I started shooting just as plastic one piece wads were starting to be the norm. I am the "numbah one cheap Charlie", so I have shot hundreds of factory and handloaded card wads. All the problems I remember reading about with "shot lumps" were black powder loads with very soft shot. Could lead oxidization cause shot to stick together in a lump? I suppose it's possible. I don't use card OP wads by themselves much. I use old Alcan PGS or Air-Wedge or BPI's obturators with a card over them (mostly to prevent powder migration). A lot of older guns were choked for card wads and are tight with plastic one piece wads. Card loads without shot cups will let an extra tight choke pattern to it's original boring. However, loading card and fillers is a big hassle and I don't load a lot of them for target practice.
You and I started reloading at about the same time. (Getting to old geezers, ain't we?!)
Those were "gee whiz" days, weren't they! Man, the loads that some of us put together in those days! It is a testimonial to the guns that were used that more "MEC mechanics" ("Acme", in those days)did not end up with parts missing. In fairness, however, some of then loading data that we had and used would scare the pants off any competent reloader, today.
You still use PGSs and Air-Wedges? Wow! You ARE a hoarder! Those old wads might now be worth more a collectors' items than they might be as reloading components.

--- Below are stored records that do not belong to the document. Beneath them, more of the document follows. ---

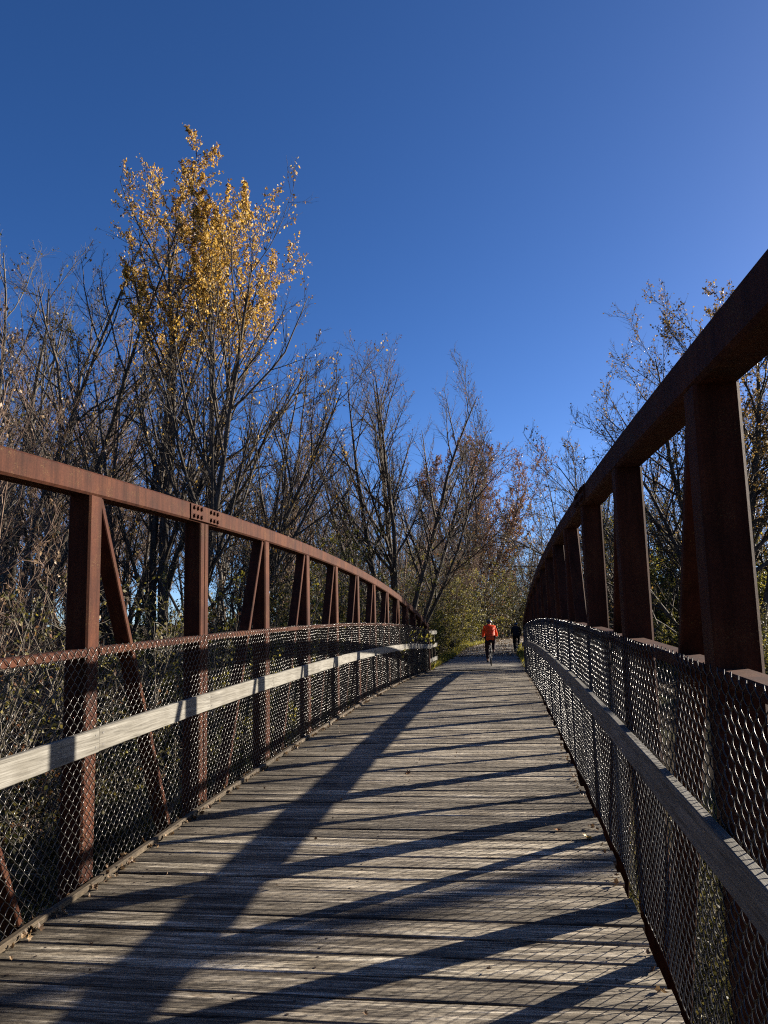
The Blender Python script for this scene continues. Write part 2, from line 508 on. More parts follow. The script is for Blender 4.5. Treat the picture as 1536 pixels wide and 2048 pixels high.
while y < Y_B:
    sl = math.atan(0.03905 - 0.00312 * y)
    obj('plank', pl_meshes[rng.integers(10)], deck_o, (0, y + rng.normal(0, 0.0015), deck_z(y) + rng.normal(0, 0.0022)),
        (sl + rng.normal(0, 0.006), rng.normal(0, 0.0006), rng.normal(0, 0.0012)))
    y += PITCH

def half_profile(i):
    return PY[i]

_b = MB()
_b.tube([(0, 0, 0), (0.003, 0, 0)], 0.022, 10); _b.tube([(0.003, 0, 0), (0.017, 0, 0)], 0.0165, 6)
bolt_me = _b.mesh('bolt', M['steel'])
def build_truss(side):
    xin = XL if side < 0 else XR
    xc = xin + side * PS / 2
    root = empty('truss', (xin, PY[MID], 0), parent=bridge)
    def put(mb, name, mat, smooth=False):
        o = mb.build(name, mat, root, smooth)
        o.matrix_parent_inverse = Matrix.Translation((-xin, -PY[MID], 0))
        return o
    # top chord in two lengths joined at midspan
    for a, b in ((Y_A, PY[MID] - 0.002), (PY[MID] + 0.002, PY[I1] + 0.45)):
        ys = np.linspace(a, b, 46)
        mb = MB(); mb.sweep([(xc, q, chord_z(q) - PS / 2) for q in ys], PS, PS, 0.014)
        put(mb, 'top_chord', M['steel'])
        mb = MB(); mb.sweep([(xc, q, deck_z(q) - 1.12) for q in ys], PS, PS, 0.014)
        put(mb, 'bottom_chord', M['steel'])
    # end post that closes the truss
    ye = PY[I1] + 0.45 + 0.077
    mb = MB(); mb.sweep([(xc, ye, deck_z(ye) - 1.2), (xc, ye, chord_z(ye) + 0.0)], PS, PS, 0.014)
    put(mb, 'post', M['steel'])
    # verticals
    for i in range(I0, I1 + 1):
        q = PY[i]
        if i == MID:
            for s in (-1, 1):
                mb = MB(); yy = q + s * 0.0465
                mb.sweep([(xc, yy, deck_z(yy) - 1.043), (xc, yy, chord_z(yy) - PS - 0.002)], PS, 0.087, 0.010)
                put(mb, 'post', M['steel'])
        else:
            mb = MB(); mb.sweep([(xc, q, deck_z(q) - 1.043), (xc, q, chord_z(q) - PS - 0.002)], PS, PS, 0.012)
            put(mb, 'post', M['steel'])
        mb = MB(); mb.sweep([(XL - 0.0, q, deck_z(q) - 0.34), (XR, q, deck_z(q) - 0.34)], 0.12, 0.15, 0.01, xa=Vector((0, 1, 0)))
        if side < 0: put(mb, 'floor_beam', M['dark_steel'])
    # diagonals fall towards midspan
    for i in range(I0, I1):
        if i < MID: top, bot, s = i, i + 1, 1
        else: top, bot, s = i + 1, i, -1
        yt, yb = PY[top] + s * (PS / 2 + 0.022), PY[bot] - s * (PS / 2 + 0.03)
        p0 = (xc, yt, chord_z(yt) - PS - 0.01); p1 = (xc, yb, deck_z(yb) - 1.02)
        mb = MB(); mb.sweep([p0, p1], 0.11, 0.044, 0.006)
        put(mb, 'diagonal_brace', M['steel'])
    # bolted splice plates at midspan
    for face in (-1, 1):
        mb = MB()
        xp = xc + face * (PS / 2 + 0.006)
        ys = np.linspace(PY[MID] - 0.33, PY[MID] + 0.33, 9)
        mb.sweep([(xp, q, chord_z(q) - PS / 2) for q in ys], 0.010, 0.128, 0.002)
        po = put(mb, 'splice_plate', M['steel'])
        for r in (-0.035, 0.035):
            for cx_ in (-0.27, -0.19, -0.11, 0.11, 0.19, 0.27):
                q = PY[MID] + cx_
                o = obj('bolt', bolt_me, root, (xp + face * 0.005, q, chord_z(q) - PS / 2 + r), (0, 0, 0 if face > 0 else math.pi))
                o.matrix_parent_inverse = Matrix.Translation((-xin, -PY[MID], 0))
    return root
truss_l = build_truss(-1)
truss_r = build_truss(1)
truss_l['label'] = 'sunlit rusty truss with its bolted splice plate'
truss_r['label'] = 'dark shaded truss seen from its unlit inner side'

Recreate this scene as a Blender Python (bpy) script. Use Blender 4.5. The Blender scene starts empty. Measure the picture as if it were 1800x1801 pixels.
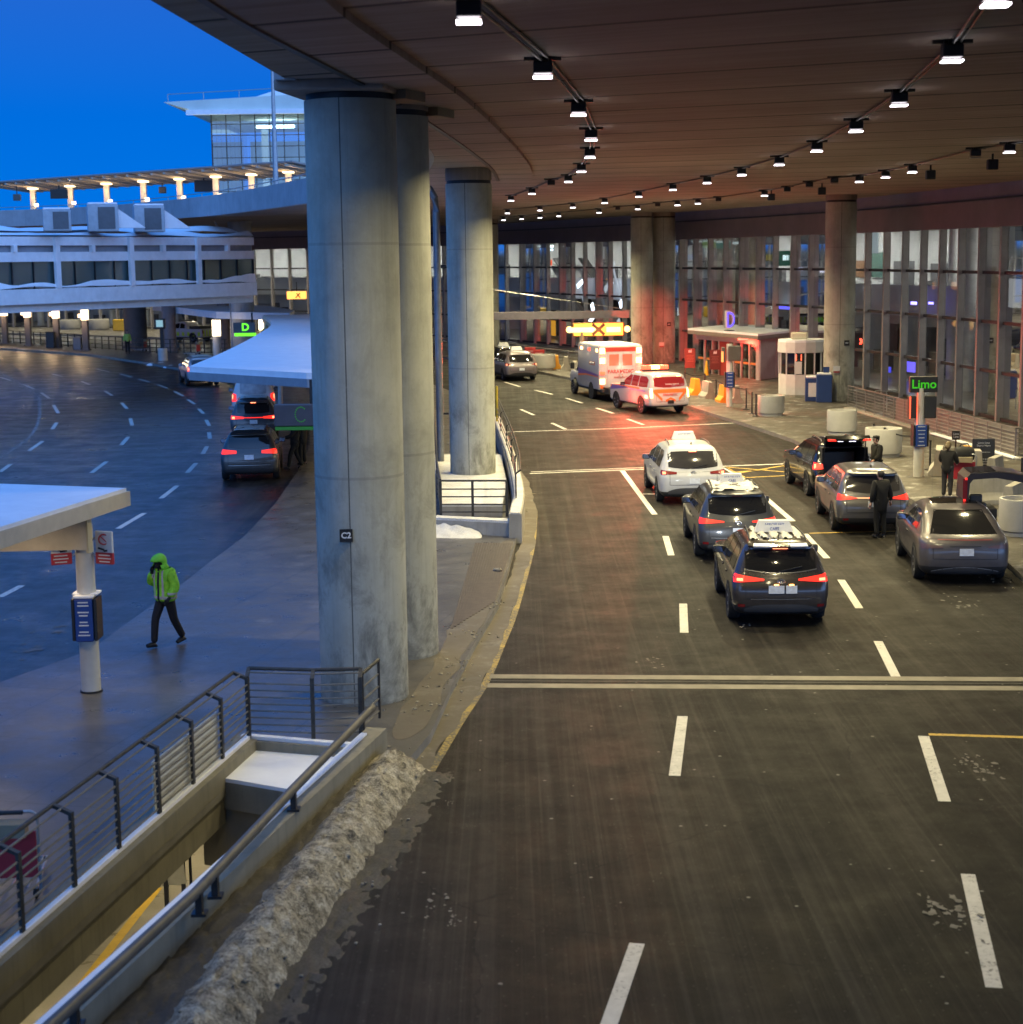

I must say that I am a bit of an agnostic when it comes to old guns shooting "tighter" with plastic wad loads. One can certainly make a case for "denser" and/or more "center dense" in many cases. However, "tighter" also involves effective pattern diameter. While "old style" loads MIGHT throw wider effective patterns because of increaed shot deformation at least as often the deformed shot "goes cattywumpus".